» Given material:
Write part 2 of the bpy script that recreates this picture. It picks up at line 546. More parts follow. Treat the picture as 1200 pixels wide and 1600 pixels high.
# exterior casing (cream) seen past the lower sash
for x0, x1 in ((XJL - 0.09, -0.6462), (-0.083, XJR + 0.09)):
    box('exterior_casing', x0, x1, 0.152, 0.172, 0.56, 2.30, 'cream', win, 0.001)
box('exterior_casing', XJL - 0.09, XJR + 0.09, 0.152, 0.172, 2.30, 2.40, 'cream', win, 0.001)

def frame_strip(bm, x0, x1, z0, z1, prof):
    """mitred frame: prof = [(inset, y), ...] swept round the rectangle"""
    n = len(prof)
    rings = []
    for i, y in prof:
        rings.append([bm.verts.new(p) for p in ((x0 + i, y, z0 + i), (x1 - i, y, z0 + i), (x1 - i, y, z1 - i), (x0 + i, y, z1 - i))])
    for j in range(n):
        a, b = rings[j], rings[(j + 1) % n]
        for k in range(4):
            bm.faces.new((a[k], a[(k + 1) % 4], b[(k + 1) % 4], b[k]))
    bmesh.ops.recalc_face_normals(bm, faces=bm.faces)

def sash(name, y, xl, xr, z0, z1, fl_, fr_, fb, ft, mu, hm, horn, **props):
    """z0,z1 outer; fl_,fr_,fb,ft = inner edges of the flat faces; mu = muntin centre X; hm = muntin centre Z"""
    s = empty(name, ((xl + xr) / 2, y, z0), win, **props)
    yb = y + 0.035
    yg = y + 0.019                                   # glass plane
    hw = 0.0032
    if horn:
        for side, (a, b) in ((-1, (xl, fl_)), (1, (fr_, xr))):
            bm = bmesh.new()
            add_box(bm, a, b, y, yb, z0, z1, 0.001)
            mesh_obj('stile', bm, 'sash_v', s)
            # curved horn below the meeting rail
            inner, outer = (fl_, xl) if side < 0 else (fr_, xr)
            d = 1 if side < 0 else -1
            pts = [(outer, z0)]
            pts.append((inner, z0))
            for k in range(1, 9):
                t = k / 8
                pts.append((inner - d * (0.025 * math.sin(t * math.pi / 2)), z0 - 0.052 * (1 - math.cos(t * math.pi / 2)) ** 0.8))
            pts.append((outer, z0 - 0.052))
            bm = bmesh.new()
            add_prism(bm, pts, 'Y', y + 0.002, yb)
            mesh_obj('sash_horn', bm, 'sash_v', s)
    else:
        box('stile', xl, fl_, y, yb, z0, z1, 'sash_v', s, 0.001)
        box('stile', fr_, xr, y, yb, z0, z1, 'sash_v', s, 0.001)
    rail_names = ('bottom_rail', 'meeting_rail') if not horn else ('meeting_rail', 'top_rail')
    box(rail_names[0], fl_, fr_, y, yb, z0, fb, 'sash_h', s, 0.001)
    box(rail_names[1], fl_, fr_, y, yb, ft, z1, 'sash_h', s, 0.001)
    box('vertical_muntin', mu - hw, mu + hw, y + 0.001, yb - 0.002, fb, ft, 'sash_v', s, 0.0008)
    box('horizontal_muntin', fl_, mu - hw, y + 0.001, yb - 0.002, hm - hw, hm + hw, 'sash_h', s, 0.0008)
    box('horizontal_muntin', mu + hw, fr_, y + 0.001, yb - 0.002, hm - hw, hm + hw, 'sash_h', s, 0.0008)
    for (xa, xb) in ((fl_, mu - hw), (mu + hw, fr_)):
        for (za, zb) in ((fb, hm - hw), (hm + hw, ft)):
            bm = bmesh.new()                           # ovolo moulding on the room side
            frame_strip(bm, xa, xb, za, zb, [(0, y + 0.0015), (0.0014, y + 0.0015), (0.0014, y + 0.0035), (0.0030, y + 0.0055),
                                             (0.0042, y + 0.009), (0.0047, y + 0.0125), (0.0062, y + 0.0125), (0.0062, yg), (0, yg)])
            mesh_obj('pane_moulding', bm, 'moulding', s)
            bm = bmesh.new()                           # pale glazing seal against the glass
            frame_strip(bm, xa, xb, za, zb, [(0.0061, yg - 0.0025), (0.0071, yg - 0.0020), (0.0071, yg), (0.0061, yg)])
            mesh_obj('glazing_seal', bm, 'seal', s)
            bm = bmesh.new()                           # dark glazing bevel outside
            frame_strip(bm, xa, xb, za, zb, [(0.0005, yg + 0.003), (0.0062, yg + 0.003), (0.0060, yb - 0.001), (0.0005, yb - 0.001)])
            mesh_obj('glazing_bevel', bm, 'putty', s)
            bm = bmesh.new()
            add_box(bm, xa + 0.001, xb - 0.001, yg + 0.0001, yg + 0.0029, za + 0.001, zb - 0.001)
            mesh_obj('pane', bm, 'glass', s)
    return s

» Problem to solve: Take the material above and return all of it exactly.

» Result of the task:
Write part 2 of the bpy script that recreates this picture. It picks up at line 546. More parts follow. Treat the picture as 1200 pixels wide and 1600 pixels high.
# exterior casing (cream) seen past the lower sash
for x0, x1 in ((XJL - 0.09, -0.6462), (-0.083, XJR + 0.09)):
    box('exterior_casing', x0, x1, 0.152, 0.172, 0.56, 2.30, 'cream', win, 0.001)
box('exterior_casing', XJL - 0.09, XJR + 0.09, 0.152, 0.172, 2.30, 2.40, 'cream', win, 0.001)

def frame_strip(bm, x0, x1, z0, z1, prof):
    """mitred frame: prof = [(inset, y), ...] swept round the rectangle"""
    n = len(prof)
    rings = []
    for i, y in prof:
        rings.append([bm.verts.new(p) for p in ((x0 + i, y, z0 + i), (x1 - i, y, z0 + i), (x1 - i, y, z1 - i), (x0 + i, y, z1 - i))])
    for j in range(n):
        a, b = rings[j], rings[(j + 1) % n]
        for k in range(4):
            bm.faces.new((a[k], a[(k + 1) % 4], b[(k + 1) % 4], b[k]))
    bmesh.ops.recalc_face_normals(bm, faces=bm.faces)

def sash(name, y, xl, xr, z0, z1, fl_, fr_, fb, ft, mu, hm, horn, **props):
    """z0,z1 outer; fl_,fr_,fb,ft = inner edges of the flat faces; mu = muntin centre X; hm = muntin centre Z"""
    s = empty(name, ((xl + xr) / 2, y, z0), win, **props)
    yb = y + 0.035
    yg = y + 0.019                                   # glass plane
    hw = 0.0032
    if horn:
        for side, (a, b) in ((-1, (xl, fl_)), (1, (fr_, xr))):
            bm = bmesh.new()
            add_box(bm, a, b, y, yb, z0, z1, 0.001)
            mesh_obj('stile', bm, 'sash_v', s)
            # curved horn below the meeting rail
            inner, outer = (fl_, xl) if side < 0 else (fr_, xr)
            d = 1 if side < 0 else -1
            pts = [(outer, z0)]
            pts.append((inner, z0))
            for k in range(1, 9):
                t = k / 8
                pts.append((inner - d * (0.025 * math.sin(t * math.pi / 2)), z0 - 0.052 * (1 - math.cos(t * math.pi / 2)) ** 0.8))
            pts.append((outer, z0 - 0.052))
            bm = bmesh.new()
            add_prism(bm, pts, 'Y', y + 0.002, yb)
            mesh_obj('sash_horn', bm, 'sash_v', s)
    else:
        box('stile', xl, fl_, y, yb, z0, z1, 'sash_v', s, 0.001)
        box('stile', fr_, xr, y, yb, z0, z1, 'sash_v', s, 0.001)
    rail_names = ('bottom_rail', 'meeting_rail') if not horn else ('meeting_rail', 'top_rail')
    box(rail_names[0], fl_, fr_, y, yb, z0, fb, 'sash_h', s, 0.001)
    box(rail_names[1], fl_, fr_, y, yb, ft, z1, 'sash_h', s, 0.001)
    box('vertical_muntin', mu - hw, mu + hw, y + 0.001, yb - 0.002, fb, ft, 'sash_v', s, 0.0008)
    box('horizontal_muntin', fl_, mu - hw, y + 0.001, yb - 0.002, hm - hw, hm + hw, 'sash_h', s, 0.0008)
    box('horizontal_muntin', mu + hw, fr_, y + 0.001, yb - 0.002, hm - hw, hm + hw, 'sash_h', s, 0.0008)
    for (xa, xb) in ((fl_, mu - hw), (mu + hw, fr_)):
        for (za, zb) in ((fb, hm - hw), (hm + hw, ft)):
            bm = bmesh.new()                           # ovolo moulding on the room side
            frame_strip(bm, xa, xb, za, zb, [(0, y + 0.0015), (0.0014, y + 0.0015), (0.0014, y + 0.0035), (0.0030, y + 0.0055),
                                             (0.0042, y + 0.009), (0.0047, y + 0.0125), (0.0062, y + 0.0125), (0.0062, yg), (0, yg)])
            mesh_obj('pane_moulding', bm, 'moulding', s)
            bm = bmesh.new()                           # pale glazing seal against the glass
            frame_strip(bm, xa, xb, za, zb, [(0.0061, yg - 0.0025), (0.0071, yg - 0.0020), (0.0071, yg), (0.0061, yg)])
            mesh_obj('glazing_seal', bm, 'seal', s)
            bm = bmesh.new()                           # dark glazing bevel outside
            frame_strip(bm, xa, xb, za, zb, [(0.0005, yg + 0.003), (0.0062, yg + 0.003), (0.0060, yb - 0.001), (0.0005, yb - 0.001)])
            mesh_obj('glazing_bevel', bm, 'putty', s)
            bm = bmesh.new()
            add_box(bm, xa + 0.001, xb - 0.001, yg + 0.0001, yg + 0.0029, za + 0.001, zb - 0.001)
            mesh_obj('pane', bm, 'glass', s)
    return s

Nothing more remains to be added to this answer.